La commission Varinard rend aujourd'hui son rapport à la ministre de la Justice. La logique générale des 70 propositions de cette commission est particulièrement dangereuse car elles remet en cause de manière radicale les spécificités de la justice des mineurs (primauté des réponses éducatives, spécialisation des juridictions, atténuation des peines). Deux des préconisations sont à cet égard emblématiques: la possibilité d'emprisonner un enfant dès l’âge de 12 ans en matière criminelle et l'instauration d'un tribunal correctionnel pour les 16-18 ans.

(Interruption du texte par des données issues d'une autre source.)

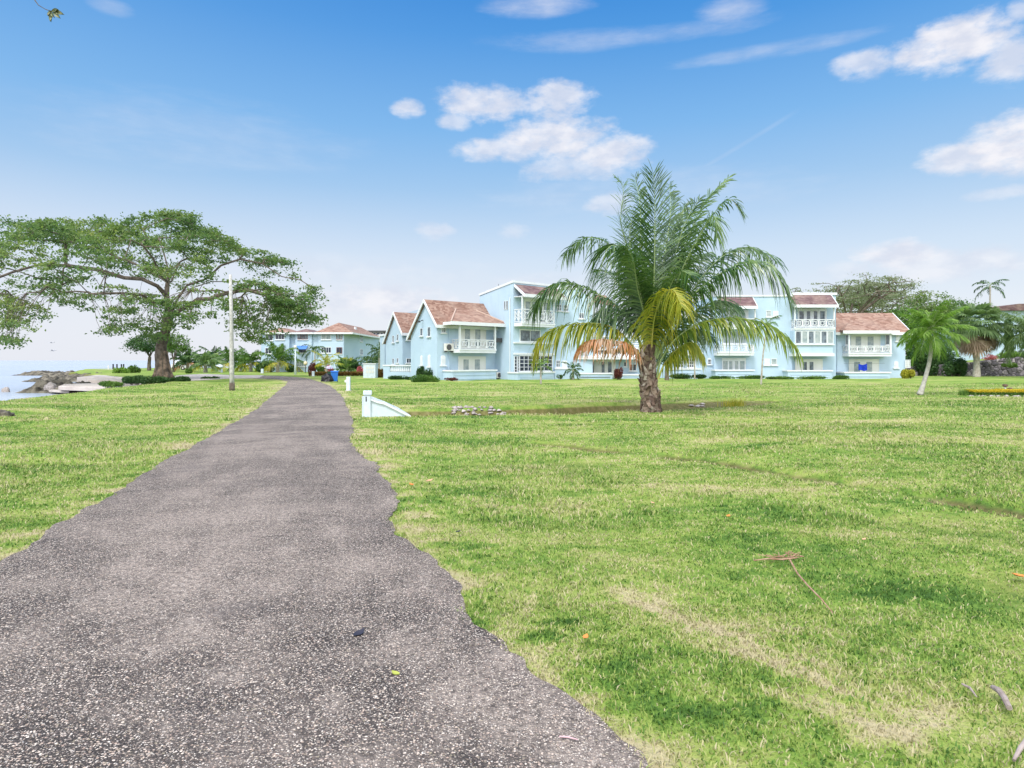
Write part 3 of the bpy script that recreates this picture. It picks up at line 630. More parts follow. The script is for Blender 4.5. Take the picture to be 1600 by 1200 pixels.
for q0, q1 in (((uc0, vE, zc+.15), (uc0+1.9, vt, zt+.14)), ((uc1, vE, zc+.15), (uc1-1.7, vt, zt+.14))): MB(f).tube([q0, q1], .06, 6).build('ridge_cap', RC, cr)
MB(f).box(bal[0], bal[1], vE+.2, -.001, zc-.06, zc-.01).build('soffit', TRIM, B)
posts(B, f, (bal[0]+.06, bal[1]-.06), -1.04, bal[3], zc-.02, .07)
french(B, f, 719.8, 509.8, 758, 545, panes=((.16, .36), (.58, .78)))
french(B, f, 716.7, 557.8, 757.5, 590, panes=((.17, .36), (.60, .79)))
patio(B, f, 707, 775.5, 577.8, v=-1.3)
window(B, f, 690.5, 510.5, 695.5, 519, n=(2, 2), arch=True, fw=.06); window(B, f, 778, 517, 782.5, 525.5, n=(2, 2), arch=True, fw=.06)
shutter(B, f, 688.8, 558.5, 695.6, 570.5, arch=True); shutter(B, f, 777, 561.5, 783, 572, arch=True)
pipe(B, f, 701.5, 506, 595, m=WALL)
for x0, y0, x1, y1 in ((657.4, 513.5, 660.6, 524), (669, 511.5, 672.6, 525)): window(B, g, x0, y0, x1, y1, n=(1, 1), fw=.03)
for x0, y0, x1, y1 in ((657.4, 557.8, 660.6, 570), (669, 557, 672.6, 572.5)): shutter(B, g, x0, y0, x1, y1, arch=True)
mb = MB(g); uu, zz = g.hit(661, 500, 0); mb.tube([(uu, 0, zz), (uu+.05, -.35, zz-.12)], .035, 6); mb.box(uu-.02, uu+.12, -.55, -.33, zz-.22, zz-.08); mb.build('wall_lamp', DGREY, B)
u_, z_ = f.hit(703, 548.3, -.35); ac_unit(f, u_, -.05, z_, 'white air conditioner hung on the blue wall left of the balcony', .95)
u_ = f.u(788, -.5); ac_unit(f, f.u(779, -.5), -.4, .12, 'air conditioner on the ground between patio wall and tall block, left one of two', .8); ac_unit(f, f.u(788.5, -.8), -.8, .12, 'air conditioner on the ground between patio wall and tall block, right one of two', .8)
u_, z_ = f.hit(777.2, 552, 0); ac_unit(f, u_+.2, -.08, z_, 'small air conditioner hung on the wall at the right end of the balcony', .75)
for (px, py) in ((777, 533),):
    u_, z_ = f.hit(px, py, -.9); o = MB(f).box(u_-.1, u_+.55, -.95, -.55, z_-.1, z_+.25).build('planter_box', DGREY, loc=f.pt(u_, -.9, z_)); tag(o, 'dark box standing at the right end of the gabled balcony', 'box')
# ================================================================ rear gabled wing with balustrade
f = Fr(P2(629, 57), (5.3, 4.5)); uR = f.u(668); g = f.side(3.1)
B = empty('gabled_house', f.pt(0, 0, 0), 'smaller gabled house with steep red roof half hidden behind the left house', 'house', 'pale blue seaside houses')
ze = f.z(632, 517); zr = 5.85; zb = 3.3
mb = MB(f); mb.prism([(0, 0, -.3), (0, 0, ze), (0, 1.25, zr-.05), (0, 3.0, zb), (0, 3.0, -.3)], (uR, 0, 0)); mb.build('wall', WALL, B)
gable_roof(B, f, -.2, uR, -.28, zr, 1.25, ze-.32, 3.2, zb-.2)
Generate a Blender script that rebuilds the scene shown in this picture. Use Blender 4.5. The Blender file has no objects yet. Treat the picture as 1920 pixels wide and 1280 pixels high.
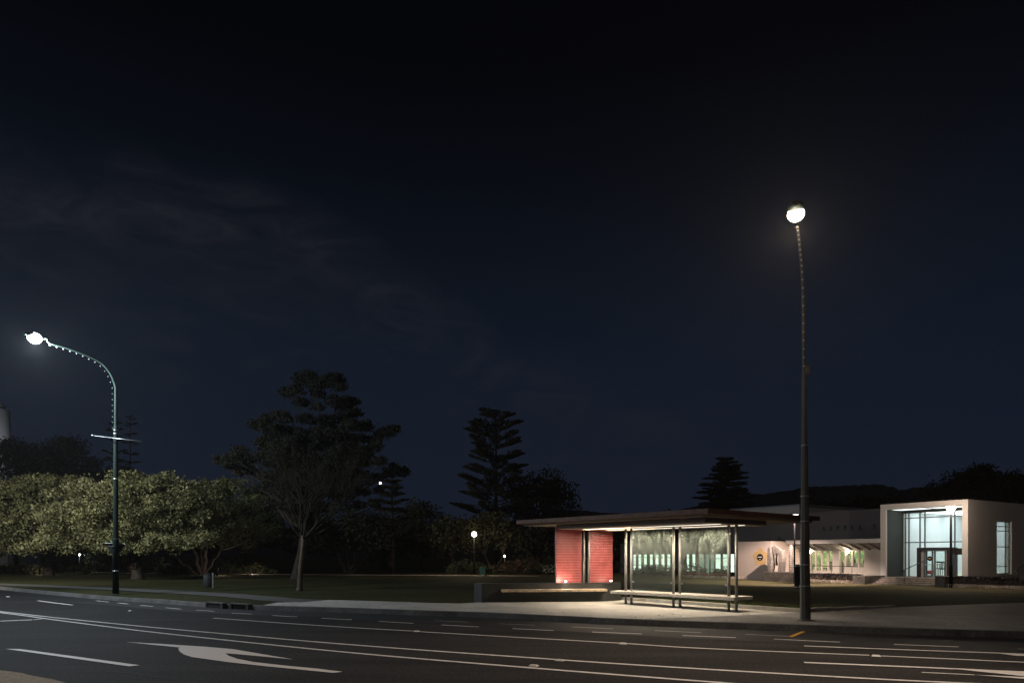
import bpy, math, random
from mathutils import Vector, Matrix
R = math.radians
sc = bpy.context.scene
COL = sc.collection
rng = random.Random(11)
H, F, CX, HY = 1.8, 1280.0, 960.0, 1041.0     # eye height, focal length / principal column / horizon row of the photo

def G(px, py, z=0.0):
    """where the sight line of a photo point meets the level z"""
    Y = F*(H-z)/(py-HY)
    return Vector(((px-CX)/F*Y, Y, z))
def AT(px, py, Y):
    return Vector(((px-CX)/F*Y, Y, H-(py-HY)/F*Y))

# ------------------------------------------------------------------ materials
def nt(name):
    m = bpy.data.materials.new(name); m.use_nodes = True
    t = m.node_tree; t.nodes.clear()
    out = t.nodes.new('ShaderNodeOutputMaterial')
    return m, t, out
def link(t, a, b): t.links.new(a, b)
def rgba(c): return (c[0], c[1], c[2], 1.0)
def noise(t, scale, detail=6, rough=.6, dist=0.0, vec=None):
    n = t.nodes.new('ShaderNodeTexNoise')
    n.inputs['Scale'].default_value = scale; n.inputs['Detail'].default_value = detail
    n.inputs['Roughness'].default_value = rough; n.inputs['Distortion'].default_value = dist
    if vec is None:
        tc = t.nodes.new('ShaderNodeTexCoord'); vec = tc.outputs['Object']
    link(t, vec, n.inputs['Vector'])
    return n
def ramp(t, fac, stops):
    r = t.nodes.new('ShaderNodeValToRGB')
    e = r.color_ramp.elements
    e[0].position, e[0].color = stops[0][0], rgba(stops[0][1])
    e[1].position, e[1].color = stops[-1][0], rgba(stops[-1][1])
    for p, c in stops[1:-1]:
        x = e.new(p); x.color = rgba(c)
    link(t, fac, r.inputs['Fac'])
    return r
def mixc(t, fac, a, b, mode='MIX'):
    m = t.nodes.new('ShaderNodeMix'); m.data_type = 'RGBA'; m.blend_type = mode
    if isinstance(fac, (int, float)): m.inputs['Factor'].default_value = fac
    else: link(t, fac, m.inputs['Factor'])
    for s, v in ((6, a), (7, b)):
        if isinstance(v, tuple): m.inputs[s].default_value = rgba(v)
        else: link(t, v, m.inputs[s])
    return m.outputs[2]
def mth(t, op, a, b=None):
    m = t.nodes.new('ShaderNodeMath'); m.operation = op
    for i, v in enumerate((a, b)):
        if v is None: continue
        if isinstance(v, (int, float)): m.inputs[i].default_value = v
        else: link(t, v, m.inputs[i])
    return m.outputs[0]
def mat(name, col, rough=.7, var=.25, scale=2.5, bump=0.0, bscale=60, metal=0.0, spec=.4, fine=None):
    m, t, out = nt(name)
    p = t.nodes.new('ShaderNodeBsdfPrincipled')
    n = noise(t, scale)
    lo = tuple(c*(1-var) for c in col); hi = tuple(min(1, c*(1+var)) for c in col)
    c = ramp(t, n.outputs['Fac'], [(.3, lo), (.7, hi)]).outputs['Color']
    if fine:
        n2 = noise(t, fine, 3)
        f = ramp(t, n2.outputs['Fac'], [(.35, (.72,)*3), (.65, (1.2,)*3)]).outputs['Color']
        c = mixc(t, 1.0, c, f, 'MULTIPLY')
    link(t, c, p.inputs['Base Color'])
    p.inputs['Roughness'].default_value = rough; p.inputs['Metallic'].default_value = metal
    p.inputs['Specular IOR Level'].default_value = spec
    if bump:
        b = t.nodes.new('ShaderNodeBump'); b.inputs['Strength'].default_value = bump
        b.inputs['Distance'].default_value = .02
        link(t, noise(t, bscale, 4).outputs['Fac'], b.inputs['Height']); link(t, b.outputs['Normal'], p.inputs['Normal'])
    link(t, p.outputs[0], out.inputs[0])
    return m
def emis(name, col, s, var=0.0, scale=2.0):
    m, t, out = nt(name)
    e = t.nodes.new('ShaderNodeEmission'); e.inputs['Strength'].default_value = s
    if var:
        n = noise(t, scale, 5)
        c = ramp(t, n.outputs['Fac'], [(.32, tuple(x*(1-var) for x in col)), (.6, col)]).outputs['Color']
        link(t, c, e.inputs['Color'])
    else:
        e.inputs['Color'].default_value = rgba(col)
    link(t, e.outputs[0], out.inputs[0])
    return m
def leafmat(name, c1, c2, trans=.25, rough=.6):
    m, t, out = nt(name)
    g = t.nodes.new('ShaderNodeNewGeometry')
    c = ramp(t, g.outputs['Random Per Island'], [(0, c1), (1, c2)]).outputs['Color']
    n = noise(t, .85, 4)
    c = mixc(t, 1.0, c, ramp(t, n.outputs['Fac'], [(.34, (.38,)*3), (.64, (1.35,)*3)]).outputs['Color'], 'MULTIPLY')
    p = t.nodes.new('ShaderNodeBsdfPrincipled'); p.inputs['Roughness'].default_value = rough
    p.inputs['Specular IOR Level'].default_value = .35
    link(t, c, p.inputs['Base Color'])
    tr = t.nodes.new('ShaderNodeBsdfTranslucent'); link(t, c, tr.inputs['Color'])
    mx = t.nodes.new('ShaderNodeMixShader'); mx.inputs[0].default_value = trans
    link(t, p.outputs[0], mx.inputs[1]); link(t, tr.outputs[0], mx.inputs[2]); link(t, mx.outputs[0], out.inputs[0])
    return m

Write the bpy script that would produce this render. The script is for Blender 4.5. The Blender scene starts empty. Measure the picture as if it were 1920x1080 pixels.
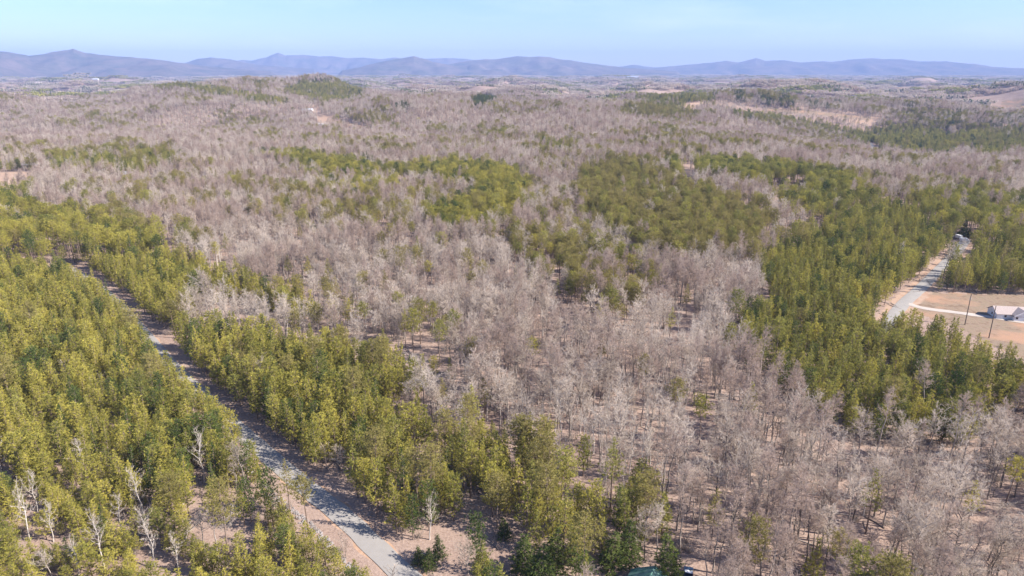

Les conséquences de telles orientations n'ont manifestement pas été évaluées, pas plus qu'il n'a été tenu compte de l'avis très majoritaire des professionnels entendus. Par exemple, l'éviction des assesseurs non professionnels par la mise en place d'un tribunal à juge unique se heurte à la conviction générale des juges des enfants et des assesseurs, que la participation sous cette forme de citoyens volontaires et formés à l'oeuvre de justice est très satisfaisante. A l'évidence, la commission Varinard n'a pas travaillé dans un esprit de véritable concertation mais a surtout souhaité répondre à la commande politique exprimée sans fard par la Garde des sceaux lors de l'installation de cette commission le 15 avril dernier.



Le contexte dans lequel ces propositions s'inscrivent est également très inquiétant: les récentes déclarations du porte-parole de l'UMP visant à relancer l'idée d'un dépistage précoce des troubles du comportement chez les jeunes enfants, l'opération de gendarmerie dans un collège du Gers avec des chiens et donnant lieu à des palpations appuyées, montrent combien le regard de nombreux responsables sur la jeunesse est rétrograde et stigmatisant. De même, l’actuel désengagement de l'Etat du champ de la protection de l'enfance va laisser, de fait, sur le bord du chemin, de nombreux jeunes en danger qui ne pourront être pris en charge par les dispositifs départementaux de droit commun.



Le Syndicat de la magistrature appelle tous les adultes soucieux de l'avenir et de l'éducation de leurs enfants à se mobiliser afin que la société française renoue avec l'esprit humaniste de l'ordonnance du 2 février 1945 faite de solidarité et de responsabilité à l'égard des jeunes en difficulté. Est-il besoin de rappeler que la prise en charge éducative des enfants n'est en aucun cas une impunité face à des actes de délinquance mais un accompagnement responsable et humain, leur permettant notamment d'intégrer les interdits?



Le Syndicat de la magistrature affirme sa volonté de s'opposer fermement aux principales orientations de la commission Varinard qui nous feraient revenir à une époque où les jeunes commettant des actes de délinquance n'étaient appréhendés que sous l'angle du maintien de l'ordre public, au mépris de l'éducation.